Posted by Admin on Thursday, 12 February 2004 | Opini

Oleh Sayidiman Suryohadiprojo

SETELAH Perang Dingin usai dan Amerika Serikat merupakan satu-satunya negara adikuasa, banyak pihak berpendapat bahwa umat manusia dikuasai AS. Bahkan Francis Fukuyama mengatakan, sekarang sejarah telah berakhir (dalam bukunya The End of History and the Last Man). Ia berpendapat bahwa umat manusia tidak ada pilihan lain dari pada mengikuti pola kehidupan dan sistem politik AS. Sikap AS menunjukkan tekad menguasai dunia dan umat manusia atas dasar unilateral.

Menlu AS, Madeleine Albright mengatakan bahwa AS bersikap demikian karena ia Amerika, yaitu satu-satunya kekuatan yang menguasai dunia atas dasar kemampuan militern, ekonomi dan kemampuan politiknya. Sikap unilateral AS itu menghendaki bahwa umat manusia harus menerima segala kebijaksanaan AS karena itu adalah kebijaksanaan yang benar buat umat manusia dan buat setiap bangsa di dunia.

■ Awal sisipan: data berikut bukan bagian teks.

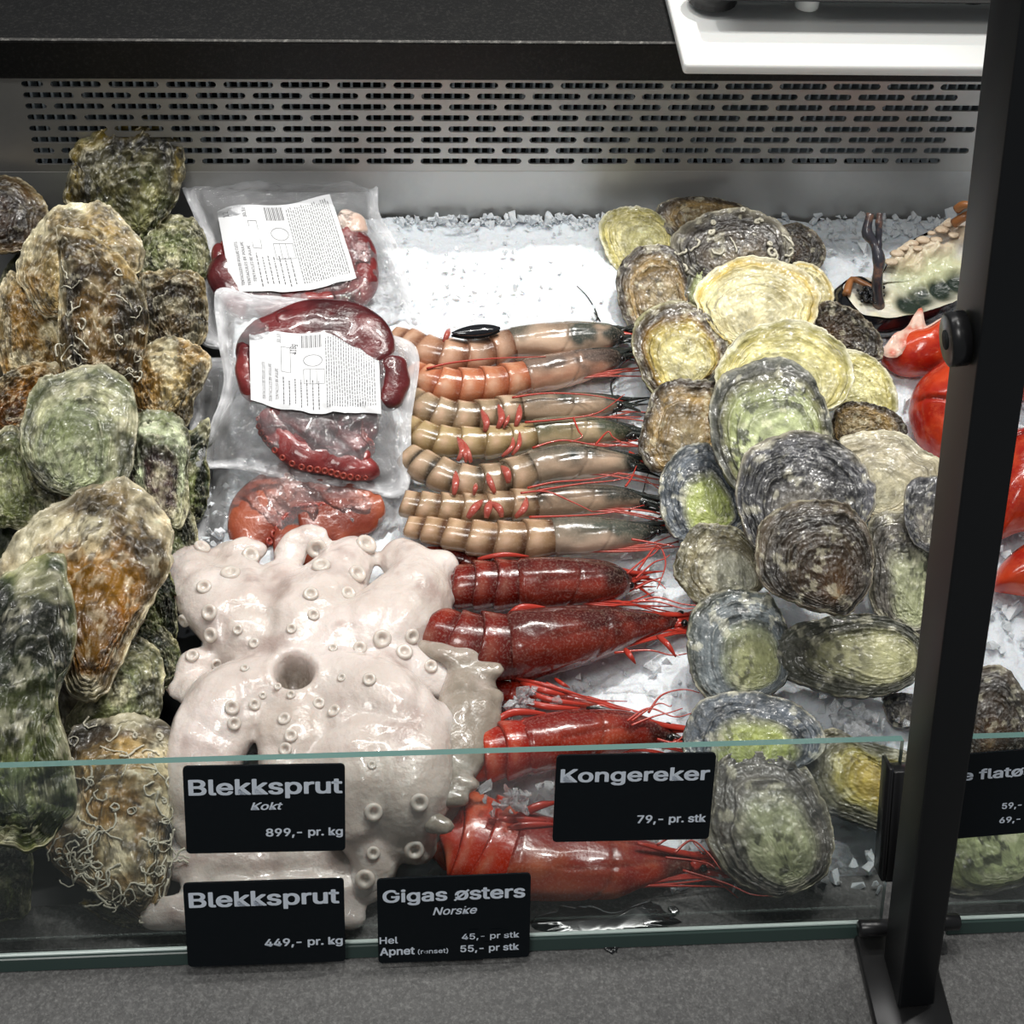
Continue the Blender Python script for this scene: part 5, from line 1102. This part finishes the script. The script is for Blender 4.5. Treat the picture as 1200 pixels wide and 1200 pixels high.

Yang terutama menonjol dalam mengembangkan sikap unilateral adalah kelompok neo-konservatif yang tokoh-tokohnya menjadi pejabat penting dalam pemerintahan Presiden George W. Bush, termasuk Wapres Richard Cheney, Menteri Pertahanan Donald Rumsfeld dan wakilnya Paul Wolfowitz.

Akan tetapi tidak semua orang Amerika sependapat dengan sikap unilateral. Mereka berpikir bahwa AS tidak mampu menjadi polisi dunia yang efektif, betapa pun besarnya kemampuan yang dimiliki dalam bidang militer, ekonomi, dan politik.

Mereka berpendapat bahwa umat manusia sebaiknya mengembangkan sikap multilateral. Tidak hanya kekuatan AS yang harus menjamin perdamaian dan kesejahteraan dunia, tetapi juga kekuatan Eropa, Cina, dan Jepang. Mereka menyadari bahwa kekuatan militer AS memang tidak ada yang menyamai, tetapi kekuatan ekonomi AS sekalipun masih terbesar di dunia namun dalam kenyataan amat tergantung pada kekuatan ekonomi Eropa, Jepang dan bangsa-bangsa lain.

Berbeda Pendapat

Di luar AS juga ada perbedaan pendapat antara mereka yang mendukung unilateralisme AS dan multilateralisme. Perbedaan pendapat itu terjadi hampir di semua bangsa, termasuk bangsa-bangsa Eropa. Di Eropa hal itu tampak sekali pada perkembangan Uni Eropa dan NATO. Dalam Uni Eropa, Jerman dan Prancis memimpin faksi yang menghendaki multilateralisme, sedangkan Inggris tampak sekali kesetiaannya kepada AS. Negara-negara Eropa yang relatif lemah ekonominya, seperti Spanyol dan negara-negara Eropa Timur yang baru bergabung ke dalam Uni Eropa mendukung unilateralisme AS.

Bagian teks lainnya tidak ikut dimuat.